Amazon's CapEx Surge Raises Stakes in AI Infrastructure Race, Analyst Warns
Amazon's capital expenditure plans are triggering fresh concerns among tech analysts, with Stratechery's Ben Thompson drawing a sharp distinction between the e-commerce giant's AI infrastructure spending and similar investments by Google.
In a February 10 analysis following Amazon's earnings report, Thompson said Amazon's "massive CapEx increase makes me much more nervous than Google's, but it is understandable." The comment, published in his widely-followed Stratechery Plus newsletter, comes as Big Tech companies pour billions into AI infrastructure amid uncertainty about returns on those investments.
Thompson's concern centers on what he characterizes as "commodity AI"—a reference to the risk that artificial intelligence capabilities could become undifferentiated products rather than sustainable competitive advantages. For CFOs watching their companies' AI spending multiply, the distinction matters: if AI becomes commoditized, the current infrastructure arms race could leave companies with expensive data centers but limited pricing power.
The timing is notable. Amazon has been racing to catch up in the generative AI space after rivals Microsoft and Google seized early leads with their respective partnerships and products. That catch-up effort requires substantial capital investment in computing infrastructure, cloud capacity, and AI model development—all hitting the balance sheet before revenue materializes.
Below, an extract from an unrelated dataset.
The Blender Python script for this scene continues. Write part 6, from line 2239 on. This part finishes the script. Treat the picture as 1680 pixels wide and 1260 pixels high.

Thompson's comparative assessment—that Google's CapEx increase feels less risky than Amazon's—suggests different strategic positions. Google's spending flows from its established position in AI research and its core search business, which could more directly monetize AI improvements. Amazon, meanwhile, must simultaneously defend its AWS cloud leadership while building AI capabilities that justify the infrastructure costs.
The "understandable" qualifier in Thompson's analysis points to Amazon's strategic bind. The company can't afford not to invest heavily in AI infrastructure given competitive pressures, even if the return profile looks uncertain. For AWS customers and Amazon's retail operations, AI capabilities are increasingly table stakes rather than differentiators.
This creates a familiar dilemma for finance leaders across industries: when does necessary investment cross into speculative excess? The question becomes more acute when competitors are also spending aggressively, creating a prisoner's dilemma where no one can afford to stop even if collective spending seems irrational.
The commodity AI concern echoes earlier technology cycles where initial innovation gave way to standardization. Cloud computing itself followed this pattern—once a differentiator, now a utility. If AI capabilities become similarly commoditized, the current CapEx boom could resemble previous infrastructure buildouts that destroyed more shareholder value than they created.
What remains unclear from Amazon's earnings is the specific CapEx figure driving Thompson's concern, or how it compares to Google's spending levels. The analysis suggests the gap is significant enough to warrant different risk assessments despite both companies operating in similar AI infrastructure markets.
For CFOs modeling their own AI investments, the implicit warning is clear: spending discipline matters even in a gold rush, and not all AI infrastructure bets carry equal risk.